O ônus da prova compete ao autor, e os réus não podem ser condenados justamente – e com base –, pela (na) ausência de prova da parte contrária, sob pena de inversão de valores e inadmissível inversão do ônus probatório, infactível em casos desse jaez”

IV – E ainda tem-se que o egrégio Tribunal de Justiça do Estado de São Paulo derrubou recentemente a tese de que o GRUPO SCAMATTI – que é o grupo investigado na aludida operação deflagrada – “comprava” emendas parlamentares para se beneficiar em licitações de obras públicas da região.
É o que decidiu o egrégio Tribunal de Justiça do Estado de São Paulo nos autos da Representação Criminal nº 2043115-52.2014.8.26.0000.

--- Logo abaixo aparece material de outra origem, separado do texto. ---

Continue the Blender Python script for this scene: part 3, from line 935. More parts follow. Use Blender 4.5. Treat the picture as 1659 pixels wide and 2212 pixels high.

Não se quer aqui defender qualquer tipo de fraude em licitações, mas apenas e tão-somente deixar claro que qualquer investigação deve obedecer aos mais comezinhos princípios de direito, ao Estado Democrático de Direito, e todos os ditames legais aplicáveis ao caso.
E qualquer investigação civil ou criminal deve ter um prazo razoável, não podendo estender-se por tempo indeterminado por meio de sucessivas prorrogações sem plausível fundamentação, conforme consta do v. acórdão proferido na supracitada Reconsideração na Medida Cautelar no Habeas Corpus nº 129.646-São Paulo, da qual se lê:
“Todos sabemos que esta Suprema Corte tem admitido a possibilidade de o procedimento probatório da interceptação de conversações telefônicas sofrer sucessivas prorrogações, desde que demonstrada, no entanto, em cada renovação, mediante fundamentação juridicamente idônea, a indispensabilidade de tal diligência (HC 83.515/RS, Rel. Min. NELSON JOBIM – RHC 85.575/SP, Rel. Min. JOAQUIM BARBOSA – RHC 88.371/SP, Rel. Min. GILMAR MENDES, v.g.), o que parece não ter ocorrido no caso ora em exame.”

V – E mais: para prosperar qualquer persecução por alegação de suposta fraude sob o enfoque do ato de improbidade administrativa é de relevo demonstrar a existência do elemento subjetivo do dolo, não bastando, portanto, a mera alegação de fraude, mas, sim, a cabal demonstração de que os acusados incorreram em ato doloso que tenha causado dano ao erário, enriquecimento ilícito, ou afronta aos princípios da Administração.
É cediço em direito que só existe e só se configura um ato de improbidade administrativa se nele existir o elemento subjetivo do dolo.
Sem a figura do dolo resulta e é virtualmente impossível a caracterização de improbidade em ato algum de autoridade.
Com efeito, tanto na doutrina quanto sobretudo na jurisprudência superior é pacífico e convergente o entendimento de que a ação de improbidade administrativa deverá ser manejada para os casos em que fica inequivocamente demonstrado que o agente público utilizou-se de expediente que possa ser caracterizado como de má-fé, com a nítida intenção de beneficiar-se pela lesão ao erário, e apenas assim.
O elemento subjetivo dos tipos contidos da LIA é o dolo e apenas o dolo, decorrente da vontade do agente público em locupletar-se às custas do erário, enriquecendo-se em detrimento do Poder Público, ou afrontar os princípios da Administração.
É correntio em direito, portanto, que para o agente ser condenado nas penas da lei de improbidade administrativa haverá de estar inequivocamente demonstrado o seu dolo, a sua má-fé e o prejuízo que ensejou ao erário.
Sim, porque ninguém é ímprobo por acaso, nem desonesto por imperícia, nem velhaco por imprudência, nem inidôneo por acidente, e se não quiser sê-lo ostensiva e propositadamente.
E, portanto, qualquer interceptação telefônica no caso deve ser realizada nos termos da lei e da Constituição Federal, com prorrogações devidamente fundamentadas, e de forma que demonstrem de fato a existência de dolo ou má-fé dos agentes eventualmente envolvidos, sob pena de se tornar prova inadmissível e que não pode ser aproveitada nos autos dos processos propostos.
É o que a jurisprudência tem decidido.